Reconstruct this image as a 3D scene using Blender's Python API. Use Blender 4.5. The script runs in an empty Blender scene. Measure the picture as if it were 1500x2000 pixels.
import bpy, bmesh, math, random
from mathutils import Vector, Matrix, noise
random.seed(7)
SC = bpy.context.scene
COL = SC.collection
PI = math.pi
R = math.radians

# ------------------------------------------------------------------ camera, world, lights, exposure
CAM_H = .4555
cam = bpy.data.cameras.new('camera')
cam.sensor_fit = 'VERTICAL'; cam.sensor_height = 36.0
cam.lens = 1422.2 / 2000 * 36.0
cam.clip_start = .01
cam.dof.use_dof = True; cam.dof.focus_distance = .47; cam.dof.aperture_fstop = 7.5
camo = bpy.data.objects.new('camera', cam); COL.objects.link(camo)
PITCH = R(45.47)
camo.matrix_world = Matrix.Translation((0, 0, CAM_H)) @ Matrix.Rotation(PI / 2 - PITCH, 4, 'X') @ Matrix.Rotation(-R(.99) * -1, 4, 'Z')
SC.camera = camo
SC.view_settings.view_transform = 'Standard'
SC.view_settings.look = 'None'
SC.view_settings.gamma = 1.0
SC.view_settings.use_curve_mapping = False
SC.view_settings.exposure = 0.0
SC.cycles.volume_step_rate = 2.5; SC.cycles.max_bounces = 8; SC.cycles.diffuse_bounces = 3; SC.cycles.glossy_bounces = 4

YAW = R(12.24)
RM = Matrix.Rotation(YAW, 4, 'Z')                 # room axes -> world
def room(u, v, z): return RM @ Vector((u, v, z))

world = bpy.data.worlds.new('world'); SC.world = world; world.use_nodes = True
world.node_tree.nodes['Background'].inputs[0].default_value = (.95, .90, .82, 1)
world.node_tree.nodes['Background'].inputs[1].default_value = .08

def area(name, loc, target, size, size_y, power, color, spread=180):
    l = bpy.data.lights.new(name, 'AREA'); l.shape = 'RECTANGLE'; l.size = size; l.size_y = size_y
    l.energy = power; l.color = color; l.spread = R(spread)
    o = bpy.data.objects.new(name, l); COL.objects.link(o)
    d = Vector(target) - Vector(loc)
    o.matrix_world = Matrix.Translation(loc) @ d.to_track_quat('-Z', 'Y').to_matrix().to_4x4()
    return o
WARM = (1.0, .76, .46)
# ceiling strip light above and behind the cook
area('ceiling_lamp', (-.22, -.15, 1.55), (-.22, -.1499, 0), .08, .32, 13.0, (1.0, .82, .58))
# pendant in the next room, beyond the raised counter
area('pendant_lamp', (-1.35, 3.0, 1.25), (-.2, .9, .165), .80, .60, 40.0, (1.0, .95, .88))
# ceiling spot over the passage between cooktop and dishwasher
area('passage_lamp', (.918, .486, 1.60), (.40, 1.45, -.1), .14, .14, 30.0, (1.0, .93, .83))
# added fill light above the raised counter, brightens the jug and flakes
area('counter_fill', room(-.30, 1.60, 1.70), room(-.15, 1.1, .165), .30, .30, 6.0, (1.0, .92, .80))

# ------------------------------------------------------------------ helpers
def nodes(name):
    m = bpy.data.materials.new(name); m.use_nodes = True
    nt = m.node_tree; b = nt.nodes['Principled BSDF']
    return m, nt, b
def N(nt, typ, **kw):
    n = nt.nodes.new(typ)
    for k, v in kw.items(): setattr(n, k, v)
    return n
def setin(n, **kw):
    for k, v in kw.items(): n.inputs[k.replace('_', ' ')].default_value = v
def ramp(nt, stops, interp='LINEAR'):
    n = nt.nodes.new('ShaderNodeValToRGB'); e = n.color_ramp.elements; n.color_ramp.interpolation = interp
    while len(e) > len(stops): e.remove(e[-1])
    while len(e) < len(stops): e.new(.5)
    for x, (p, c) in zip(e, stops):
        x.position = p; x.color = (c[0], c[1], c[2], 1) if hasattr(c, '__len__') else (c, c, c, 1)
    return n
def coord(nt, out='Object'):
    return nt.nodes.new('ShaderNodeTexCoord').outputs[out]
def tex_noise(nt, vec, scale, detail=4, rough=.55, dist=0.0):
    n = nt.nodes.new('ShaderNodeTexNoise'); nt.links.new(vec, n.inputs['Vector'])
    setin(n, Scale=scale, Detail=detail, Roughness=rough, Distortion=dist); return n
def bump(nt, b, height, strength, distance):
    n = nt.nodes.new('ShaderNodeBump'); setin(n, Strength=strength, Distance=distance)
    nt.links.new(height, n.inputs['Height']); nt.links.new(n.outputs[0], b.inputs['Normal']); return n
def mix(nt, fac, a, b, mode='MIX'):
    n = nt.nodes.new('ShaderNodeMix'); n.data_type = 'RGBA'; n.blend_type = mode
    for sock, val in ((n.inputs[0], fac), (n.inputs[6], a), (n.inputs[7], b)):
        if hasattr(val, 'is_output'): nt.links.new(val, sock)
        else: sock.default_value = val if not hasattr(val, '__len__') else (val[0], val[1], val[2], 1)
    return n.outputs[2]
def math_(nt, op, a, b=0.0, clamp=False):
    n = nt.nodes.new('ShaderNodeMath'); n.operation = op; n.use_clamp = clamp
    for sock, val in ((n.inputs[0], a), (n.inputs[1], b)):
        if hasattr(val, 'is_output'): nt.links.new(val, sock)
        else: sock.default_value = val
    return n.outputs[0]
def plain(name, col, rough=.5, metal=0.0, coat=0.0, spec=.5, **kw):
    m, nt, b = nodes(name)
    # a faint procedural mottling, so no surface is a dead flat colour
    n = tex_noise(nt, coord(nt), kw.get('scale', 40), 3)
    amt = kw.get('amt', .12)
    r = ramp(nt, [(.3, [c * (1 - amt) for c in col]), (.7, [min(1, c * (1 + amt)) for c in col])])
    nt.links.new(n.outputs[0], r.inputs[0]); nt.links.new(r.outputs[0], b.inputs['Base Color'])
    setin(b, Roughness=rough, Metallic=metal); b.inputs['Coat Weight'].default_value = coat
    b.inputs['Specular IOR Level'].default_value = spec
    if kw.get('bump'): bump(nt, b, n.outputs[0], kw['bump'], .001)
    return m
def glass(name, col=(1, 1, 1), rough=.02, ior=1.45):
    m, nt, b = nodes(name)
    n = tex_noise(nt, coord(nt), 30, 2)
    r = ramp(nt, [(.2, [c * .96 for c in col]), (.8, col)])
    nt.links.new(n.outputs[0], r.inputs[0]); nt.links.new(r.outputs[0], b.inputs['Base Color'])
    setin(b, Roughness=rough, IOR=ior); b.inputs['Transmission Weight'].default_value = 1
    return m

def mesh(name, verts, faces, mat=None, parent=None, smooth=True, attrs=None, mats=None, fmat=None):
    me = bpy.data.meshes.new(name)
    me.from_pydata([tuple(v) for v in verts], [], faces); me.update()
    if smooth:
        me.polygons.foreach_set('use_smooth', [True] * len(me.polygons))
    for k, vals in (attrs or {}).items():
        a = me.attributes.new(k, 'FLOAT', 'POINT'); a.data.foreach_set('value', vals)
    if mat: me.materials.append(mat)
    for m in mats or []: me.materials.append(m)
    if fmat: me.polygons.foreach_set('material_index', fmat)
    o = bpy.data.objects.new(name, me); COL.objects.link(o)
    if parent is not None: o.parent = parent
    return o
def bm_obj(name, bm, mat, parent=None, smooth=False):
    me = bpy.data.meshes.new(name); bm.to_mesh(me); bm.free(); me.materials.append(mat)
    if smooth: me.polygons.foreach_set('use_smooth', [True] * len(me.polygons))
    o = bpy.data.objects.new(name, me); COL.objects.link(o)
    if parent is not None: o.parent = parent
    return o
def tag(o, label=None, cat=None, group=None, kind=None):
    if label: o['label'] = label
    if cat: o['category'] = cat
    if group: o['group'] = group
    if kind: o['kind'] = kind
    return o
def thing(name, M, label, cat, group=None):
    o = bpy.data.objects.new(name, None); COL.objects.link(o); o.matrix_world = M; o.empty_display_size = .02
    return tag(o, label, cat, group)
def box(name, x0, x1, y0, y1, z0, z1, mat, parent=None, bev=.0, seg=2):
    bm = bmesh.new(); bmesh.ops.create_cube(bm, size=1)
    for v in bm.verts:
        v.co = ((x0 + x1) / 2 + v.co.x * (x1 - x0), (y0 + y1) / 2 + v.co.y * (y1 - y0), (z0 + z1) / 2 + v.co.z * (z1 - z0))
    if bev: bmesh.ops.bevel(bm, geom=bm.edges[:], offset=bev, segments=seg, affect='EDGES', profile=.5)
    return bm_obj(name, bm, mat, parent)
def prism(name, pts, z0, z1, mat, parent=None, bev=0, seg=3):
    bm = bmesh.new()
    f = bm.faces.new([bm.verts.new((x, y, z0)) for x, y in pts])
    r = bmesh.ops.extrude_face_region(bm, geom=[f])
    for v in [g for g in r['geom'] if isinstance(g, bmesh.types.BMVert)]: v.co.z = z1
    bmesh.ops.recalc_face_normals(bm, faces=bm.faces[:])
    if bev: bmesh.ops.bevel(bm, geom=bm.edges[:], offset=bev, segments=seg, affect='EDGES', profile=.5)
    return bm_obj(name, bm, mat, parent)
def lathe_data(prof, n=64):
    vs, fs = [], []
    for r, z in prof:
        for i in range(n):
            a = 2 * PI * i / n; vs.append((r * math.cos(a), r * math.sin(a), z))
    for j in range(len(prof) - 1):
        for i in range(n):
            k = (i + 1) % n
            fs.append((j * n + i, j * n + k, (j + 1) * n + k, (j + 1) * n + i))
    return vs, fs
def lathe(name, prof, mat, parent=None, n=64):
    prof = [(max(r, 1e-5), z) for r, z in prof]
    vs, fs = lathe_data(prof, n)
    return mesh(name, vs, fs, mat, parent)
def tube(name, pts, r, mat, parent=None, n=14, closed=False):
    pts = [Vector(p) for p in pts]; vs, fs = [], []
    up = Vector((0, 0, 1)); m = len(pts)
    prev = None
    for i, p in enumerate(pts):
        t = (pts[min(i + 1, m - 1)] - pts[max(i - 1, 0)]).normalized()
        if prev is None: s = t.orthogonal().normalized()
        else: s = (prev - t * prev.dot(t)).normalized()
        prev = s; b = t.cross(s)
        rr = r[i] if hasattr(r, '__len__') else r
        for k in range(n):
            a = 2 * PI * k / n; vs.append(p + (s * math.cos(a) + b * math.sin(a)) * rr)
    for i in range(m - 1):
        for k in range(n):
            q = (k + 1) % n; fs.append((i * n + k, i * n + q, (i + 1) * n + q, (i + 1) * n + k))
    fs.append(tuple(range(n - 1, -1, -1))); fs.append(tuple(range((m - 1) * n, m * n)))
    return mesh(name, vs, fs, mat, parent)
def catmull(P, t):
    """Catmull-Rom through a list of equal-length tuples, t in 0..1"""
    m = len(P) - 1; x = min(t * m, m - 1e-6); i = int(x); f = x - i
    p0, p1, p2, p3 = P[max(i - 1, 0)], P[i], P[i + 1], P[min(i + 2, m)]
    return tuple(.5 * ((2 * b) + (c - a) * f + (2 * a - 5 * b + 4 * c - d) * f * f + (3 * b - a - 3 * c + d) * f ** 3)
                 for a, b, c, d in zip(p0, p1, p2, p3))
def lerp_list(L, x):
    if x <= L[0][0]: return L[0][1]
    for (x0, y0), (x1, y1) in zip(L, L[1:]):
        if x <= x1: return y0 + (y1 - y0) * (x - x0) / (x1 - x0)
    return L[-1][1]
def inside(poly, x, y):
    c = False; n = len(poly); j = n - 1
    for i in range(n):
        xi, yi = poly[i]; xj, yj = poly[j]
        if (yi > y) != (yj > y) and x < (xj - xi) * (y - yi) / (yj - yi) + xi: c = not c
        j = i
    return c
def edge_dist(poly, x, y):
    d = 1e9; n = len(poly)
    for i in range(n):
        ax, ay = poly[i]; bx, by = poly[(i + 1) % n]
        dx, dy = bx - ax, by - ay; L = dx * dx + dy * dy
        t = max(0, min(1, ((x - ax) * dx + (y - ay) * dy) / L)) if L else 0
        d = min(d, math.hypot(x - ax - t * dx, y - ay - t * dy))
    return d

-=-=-

*INSTRUCTIONS FOR THE TASK*: Exactly as they appear, please write out the lines from the opening of the listing above down to the line containing "def room(u, v, z): return", with both end lines included.

*OUTPUT BELOW*:
Reconstruct this image as a 3D scene using Blender's Python API. Use Blender 4.5. The script runs in an empty Blender scene. Measure the picture as if it were 1500x2000 pixels.
import bpy, bmesh, math, random
from mathutils import Vector, Matrix, noise
random.seed(7)
SC = bpy.context.scene
COL = SC.collection
PI = math.pi
R = math.radians

# ------------------------------------------------------------------ camera, world, lights, exposure
CAM_H = .4555
cam = bpy.data.cameras.new('camera')
cam.sensor_fit = 'VERTICAL'; cam.sensor_height = 36.0
cam.lens = 1422.2 / 2000 * 36.0
cam.clip_start = .01
cam.dof.use_dof = True; cam.dof.focus_distance = .47; cam.dof.aperture_fstop = 7.5
camo = bpy.data.objects.new('camera', cam); COL.objects.link(camo)
PITCH = R(45.47)
camo.matrix_world = Matrix.Translation((0, 0, CAM_H)) @ Matrix.Rotation(PI / 2 - PITCH, 4, 'X') @ Matrix.Rotation(-R(.99) * -1, 4, 'Z')
SC.camera = camo
SC.view_settings.view_transform = 'Standard'
SC.view_settings.look = 'None'
SC.view_settings.gamma = 1.0
SC.view_settings.use_curve_mapping = False
SC.view_settings.exposure = 0.0
SC.cycles.volume_step_rate = 2.5; SC.cycles.max_bounces = 8; SC.cycles.diffuse_bounces = 3; SC.cycles.glossy_bounces = 4

YAW = R(12.24)
RM = Matrix.Rotation(YAW, 4, 'Z')                 # room axes -> world
def room(u, v, z): return RM @ Vector((u, v, z))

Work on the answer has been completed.